Sampai sekarang, ingatan itu kuat; betapa nikmatnya kesengsaraanku dulu sehingga membawa keberkahan seperti sekarang ini. Rasanya aku seolah masuk ke dalam novel-anak karangan Enid Blyton ketika menapaki jembatan yang berada di atas Sungai Wear yang pemaparan tentang desa di Inggris. Aku dapat beasiswa, dan bisa kuliah di Durham dengan bangunan megah kastilnya itu, di sana aku ambil fakultas sastra.

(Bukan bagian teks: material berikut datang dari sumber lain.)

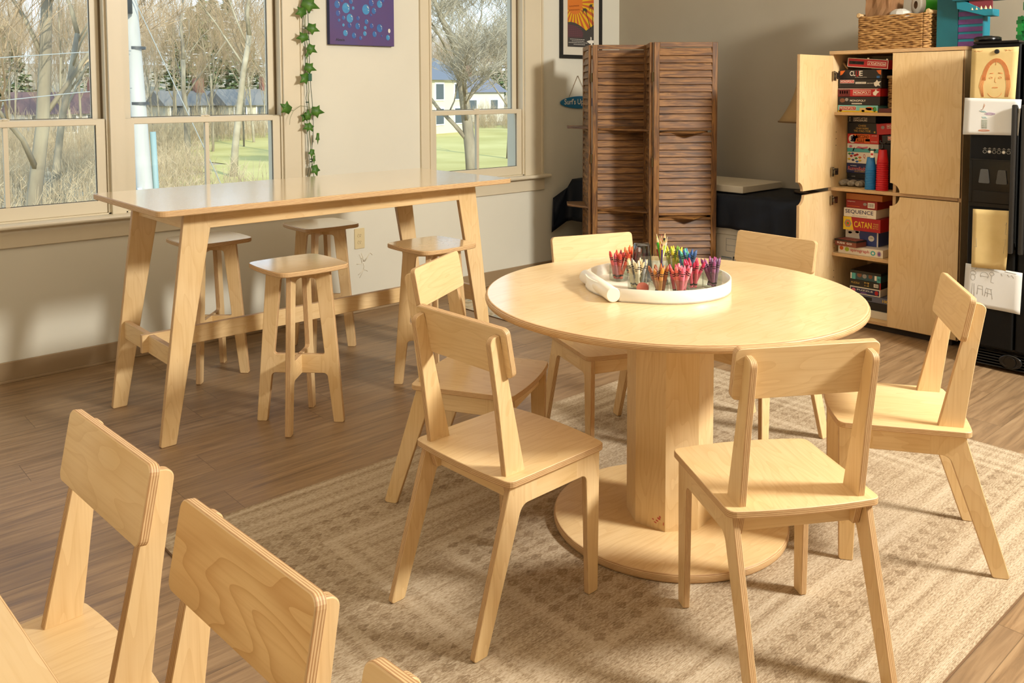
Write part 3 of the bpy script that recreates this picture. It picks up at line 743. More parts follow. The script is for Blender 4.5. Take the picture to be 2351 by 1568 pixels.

Kalimat di atas adalah kutipan dari cerpen “Durham University”, salah satu diantara 10 cerpen yang terkumpul pada buku “Hilang Setengah”. Tepatnya di halaman 101. Durham University adalah cerpen refleksi terhadap mimpi yang mengendap lama ingin berkuliah ke luar negeri, Inggris.
Kenapa harus ke Inggris?
Karena menurut saya itu cara yang lebih efektif untuk mempelajari bahasa Inggris, terjun langsung ke lingkungan yang memakai bahasa tersebut. Sebagaimana dulu saya pernah merantau di Malaysia, saya berkesempatan mempraktikkan langsung bahasa Melayu yang sebelumnya sudah saya pelajari dari Upin Ipin lewat TV (hehe).
Jika saya pergi ke negeri yang berbahasa Inggris, bisa dipastikan kemampuan bahasa Inggris saya akan dilatih selama 24 jam.
Faktor lain yang ingin membuat ke sana adalah (katanya sih) jika di universitas di luar negeri bisa menjamin akses ke ratusan ribu dokumen jurnal secara gratis dari perpustakaan. Bahkan di Harvard menyimpan banyak manuskrip penting tentang kedokteran dan agama Islam. Waw!
Dengan pergi merantau ke luar negeri, saya ingin sekali lagi merasakan pengalaman yang berbeda. Ingin melihat dunia dengan sudut pandang yang lebih luas.
Dan dulu saya ingin sekali berkunjung ke Stadion Old Traford, stadion punyanya Manchester United. Ya, saya dulu sempat ngefans sama Red Devils.